Question

Roohi travels $300$km to her home partly by train and partly by bus. She takes four hours if she
travels $60$km by train and the remaining by bus. If she travels $100$km by train and the
remaining by bus, she takes $10$minutes longer. Find the speed of the train and the bus
respectively.

Answer 1

Hint: First assume the speed of train as x and the speed of bus as y, and then use the given
conditions in the problem to form the equation of two variables. Then, solve these equations to
find the value of the speed of train and the bus.
It is given in the problem that Roohi travels $300$km to her home partly by train and partly by
bus. She takes four hours if she travels $60$km by train and the remaining by bus. If she travels
$100$km by train and the remaining by bus, she takes $10$minutes longer.
The goal of the problem is to find the speed of the train and the bus respectively.
Assume that the speed of the train is$x$and the speed of the bus is$y$
Then according to the question,
She takes 4 hours if she travels 60km by tram and the remaining by bus.

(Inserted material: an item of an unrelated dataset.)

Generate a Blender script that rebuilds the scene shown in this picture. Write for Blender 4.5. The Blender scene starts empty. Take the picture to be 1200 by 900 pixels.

So, we have
The distance travelled by train \[ = {\rm{ }}60\]km
The distance travelled by bus \[ = {\rm{ }}240\]km

We know that:
Time$ = \dfrac{{{\rm{Distance}}}}{{{\rm{Speed}}}}$
So, the time taken by train is given as:
${T_1} = \dfrac{{60}}{x}$
And the time taken by the bus is given as:
${T_2} = \dfrac{{240}}{y}$
It is given that the total time taken is 4 hours so we can write:
${T_1} + {T_2} = 4$
Substitute the values${T_1} = \dfrac{{60}}{x}$and${T_2} = \dfrac{{240}}{y}$, so we have
$\dfrac{{60}}{x} + \dfrac{{240}}{y} = 4$

It is also given that, if she travels 100 km by train and the remaining by bus, she takes 10 minutes
longer.
The distance travelled by train\[ = {\rm{ }}100\]km
The distance travelled by bus\[ = {\rm{ }}200\]km
We know that:
Time$ = \dfrac{{{\rm{Distance}}}}{{{\rm{Speed}}}}$
So, the time taken by train is given as:
${T_3} = \dfrac{{100}}{x}$
And the time taken by the bus is given as:
${T_4} = \dfrac{{200}}{y}$
It is given that the total time taken is 10 minutes longer, so convert the minutes in hour:
Time$ = \dfrac{{10}}{{60}} = \dfrac{1}{6}$hours
So, we can write:
$\begin{array}{l}{T_3} + {T_4} = 4 + \dfrac{1}{6}\\ \Rightarrow {T_3} + {T_4} =
\dfrac{{25}}{6}\end{array}$
Substitute the values${T_3} = \dfrac{{100}}{x}$and${T_4} = \dfrac{{200}}{y}$, so we have
$\dfrac{{100}}{x} + \dfrac{{200}}{y} = \dfrac{{25}}{6}$
Now, we have two equations of the form:
$\dfrac{{60}}{x} + \dfrac{{240}}{y} = 4$
$\dfrac{{100}}{x} + \dfrac{{200}}{y} = \dfrac{{25}}{6}$

Let us assume that $\dfrac{1}{x} = p$ and$\dfrac{1}{y} = q$, then the above equations have
the form:
$60p + 240q = 4$
$100p + 200q = \dfrac{{25}}{6}$
Simplify both the equations:
$60p + 240q = 4$ … (1)
$600p + 1200q = 25$ … (2)
Multiply the equation (1) by 10, and then subtract the equation (1) by (2):
\[\left( {600p + 2400q} \right) - \left( {600p + 1200q} \right) = 40 - 25\]
\[ \Rightarrow 1200q = 15\]
\[ \Rightarrow q = \dfrac{{15}}{{1200}}\]
\[ \Rightarrow q = \dfrac{1}{{80}}\]
Substitute the value of q in the equation (1):
$60p + 240\left( {\dfrac{1}{{80}}} \right) = 4$
Solve the equation for the value of p:
$60p + 3 = 4$
$ \Rightarrow 60p = 4 - 3$
$ \Rightarrow p = \dfrac{1}{{60}}$
As we were assuming that:
$\dfrac{1}{x} = p$ and$\dfrac{1}{y} = q$
Substitute the value of $p$ and$q$:
$\dfrac{1}{x} = \dfrac{1}{{60}}$ and$\dfrac{1}{y} = \dfrac{1}{{80}}$
$ \Rightarrow x = 60$km per hour and$y = 80$km per hour.
Therefore, the speed of the train is $60$km per hour and the speed of the bus is $80$ km per
hour.

Note: Speed of the train and the bus are given and the total time is taken, while forming the
equation, we have to find the tame taken by the train and the bus using the distance travelled and
speed and then use them to form an equation.